According to The New York Times report published on October 10, 2014,
More Cubans took to the sea last year than in any year since 2008, when Raúl Castro officially took power and the nation hummed with anticipation. Some experts fear that the recent spike in migration could be a harbinger of a mass exodus, and they caution that the unseaworthy vessels have already left a trail of deaths.
On December 17, 2014, President Barack Obama announced that the United States would normalize diplomatic relations with Cuba and ease restrictions on travel and commerce with the Castro regime in exchange for several concessions by the Cuban government, including a commitment to release 53 political prisoners.
I am a harsh critic of Obama’s normalization policy because President Barack Obama knows that:
1- The arbitrary detention of critics of the regime has increased since that “Following the death of a political prisoner on hunger strike in February 2010 and the subsequent hunger strike of a prominent dissident, Cuba’s government has released more than 40 political prisoners, forcing most into exile.”
2- The human rights violations that continue to be committed in China and Vietnam demonstrate that diplomatic engagements and commercial relationships not leads inexorably to political reforms.
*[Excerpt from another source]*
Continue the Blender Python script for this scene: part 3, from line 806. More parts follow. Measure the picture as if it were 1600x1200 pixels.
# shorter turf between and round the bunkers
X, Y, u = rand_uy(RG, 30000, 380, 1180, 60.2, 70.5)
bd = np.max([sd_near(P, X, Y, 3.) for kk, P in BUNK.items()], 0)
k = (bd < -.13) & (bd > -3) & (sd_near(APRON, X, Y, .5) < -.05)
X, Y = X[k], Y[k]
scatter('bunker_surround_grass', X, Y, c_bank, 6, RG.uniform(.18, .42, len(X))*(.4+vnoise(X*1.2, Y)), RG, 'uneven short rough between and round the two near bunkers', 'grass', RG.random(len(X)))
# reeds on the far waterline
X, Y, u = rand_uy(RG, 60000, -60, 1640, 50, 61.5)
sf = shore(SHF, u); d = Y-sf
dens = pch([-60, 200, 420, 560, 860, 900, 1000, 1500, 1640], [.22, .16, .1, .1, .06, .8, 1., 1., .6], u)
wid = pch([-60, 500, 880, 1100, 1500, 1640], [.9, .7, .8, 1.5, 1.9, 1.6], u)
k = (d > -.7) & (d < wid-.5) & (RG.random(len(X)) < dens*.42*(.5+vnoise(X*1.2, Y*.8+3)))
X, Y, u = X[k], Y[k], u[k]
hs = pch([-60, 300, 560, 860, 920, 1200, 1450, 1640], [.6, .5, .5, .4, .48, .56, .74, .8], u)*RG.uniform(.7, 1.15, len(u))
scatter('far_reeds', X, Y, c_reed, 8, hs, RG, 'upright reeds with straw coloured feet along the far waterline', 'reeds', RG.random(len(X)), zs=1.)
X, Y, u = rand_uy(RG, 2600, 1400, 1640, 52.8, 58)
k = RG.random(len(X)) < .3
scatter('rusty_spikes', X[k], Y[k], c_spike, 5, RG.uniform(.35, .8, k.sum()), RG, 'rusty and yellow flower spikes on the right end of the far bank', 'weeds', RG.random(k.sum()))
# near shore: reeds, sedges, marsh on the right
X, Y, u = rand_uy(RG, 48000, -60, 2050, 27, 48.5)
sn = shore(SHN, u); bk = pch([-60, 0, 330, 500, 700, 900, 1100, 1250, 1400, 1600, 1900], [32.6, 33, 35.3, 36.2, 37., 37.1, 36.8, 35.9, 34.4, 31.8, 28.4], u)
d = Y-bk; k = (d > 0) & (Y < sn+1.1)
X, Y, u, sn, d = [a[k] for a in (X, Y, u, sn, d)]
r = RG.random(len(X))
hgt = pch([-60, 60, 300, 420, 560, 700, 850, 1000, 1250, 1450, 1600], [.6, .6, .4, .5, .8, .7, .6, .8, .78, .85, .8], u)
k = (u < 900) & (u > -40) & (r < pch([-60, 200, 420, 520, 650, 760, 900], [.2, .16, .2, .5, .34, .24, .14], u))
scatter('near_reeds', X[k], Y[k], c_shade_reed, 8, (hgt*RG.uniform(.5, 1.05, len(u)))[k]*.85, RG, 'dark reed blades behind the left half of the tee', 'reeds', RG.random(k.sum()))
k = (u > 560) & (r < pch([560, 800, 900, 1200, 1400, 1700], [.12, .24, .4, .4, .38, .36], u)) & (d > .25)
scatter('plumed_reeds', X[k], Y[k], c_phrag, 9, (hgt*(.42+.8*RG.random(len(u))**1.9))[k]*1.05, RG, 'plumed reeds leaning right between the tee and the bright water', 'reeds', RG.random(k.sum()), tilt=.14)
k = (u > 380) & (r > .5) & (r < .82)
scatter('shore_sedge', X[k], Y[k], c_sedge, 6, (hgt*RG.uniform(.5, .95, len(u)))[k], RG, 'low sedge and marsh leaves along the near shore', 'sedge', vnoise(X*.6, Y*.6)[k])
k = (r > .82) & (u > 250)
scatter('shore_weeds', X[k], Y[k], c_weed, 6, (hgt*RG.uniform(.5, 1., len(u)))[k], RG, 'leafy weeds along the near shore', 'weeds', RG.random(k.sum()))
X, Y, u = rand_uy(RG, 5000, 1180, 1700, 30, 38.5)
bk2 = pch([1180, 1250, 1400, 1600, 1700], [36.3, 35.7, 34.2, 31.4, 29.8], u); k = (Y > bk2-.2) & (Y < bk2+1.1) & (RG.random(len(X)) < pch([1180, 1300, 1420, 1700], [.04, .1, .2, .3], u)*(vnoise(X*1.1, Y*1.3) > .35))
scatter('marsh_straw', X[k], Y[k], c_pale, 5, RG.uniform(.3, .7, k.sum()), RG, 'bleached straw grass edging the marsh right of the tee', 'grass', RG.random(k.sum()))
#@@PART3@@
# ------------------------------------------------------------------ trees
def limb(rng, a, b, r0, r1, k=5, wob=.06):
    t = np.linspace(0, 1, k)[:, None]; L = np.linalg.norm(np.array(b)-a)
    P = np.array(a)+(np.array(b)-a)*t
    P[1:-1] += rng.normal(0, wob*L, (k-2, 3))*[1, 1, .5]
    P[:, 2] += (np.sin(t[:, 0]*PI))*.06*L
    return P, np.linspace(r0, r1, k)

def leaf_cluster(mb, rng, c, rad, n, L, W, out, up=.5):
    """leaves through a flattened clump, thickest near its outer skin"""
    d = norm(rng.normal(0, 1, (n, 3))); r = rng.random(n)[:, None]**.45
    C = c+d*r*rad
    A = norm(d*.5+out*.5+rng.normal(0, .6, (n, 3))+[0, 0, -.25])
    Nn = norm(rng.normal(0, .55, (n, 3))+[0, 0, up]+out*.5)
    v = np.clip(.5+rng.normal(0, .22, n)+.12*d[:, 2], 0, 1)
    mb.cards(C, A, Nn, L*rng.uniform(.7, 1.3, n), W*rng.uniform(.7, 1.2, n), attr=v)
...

3- The human rights situation in Cuba continued to deteriorate after of the release of “Black Spring” prisoners. For example,
a) Non-government Cuban Commission of Human Rights and National Reconciliation (CCHRNR) documented 2,074 arbitrary detention in 2010, 4,123 in 2011, 6,602 in 2012 and 6,424 in 2013.
b) According to World Report of Human Rights Watch, in 2013
“The Cuban government continues to repress individuals and groups who criticize the government or call for basic human rights. Officials employ a range of tactics to punish dissent and instill fear in the public, including beatings, public acts of shaming, termination of employment and threats of long-term imprisonment.”
c) On September 9, 2014, Reporters Without Borders published: “Independent journalist arrested, pressured to leave Cuba.”
d) On October 5, 2014, Catalina Botero finalized her mandate as Special Rapporteur for Freedom of Expression of the Inter-American Commssion on Human Rights (IACHR). Botero declared: In Cuba “there is no freedom of expression, is not guaranteed in any form”.
e) On February 24, 2017, political prisoner Hamel Santiago Maz Hernández died in the great prison of Havana, known as Combinado del Este. He languished in prison since June 3, 2016, that is, more than 8 months without being subjected to “trial”. Maz Hernández was accused of “contempt” (disrespect to any government official).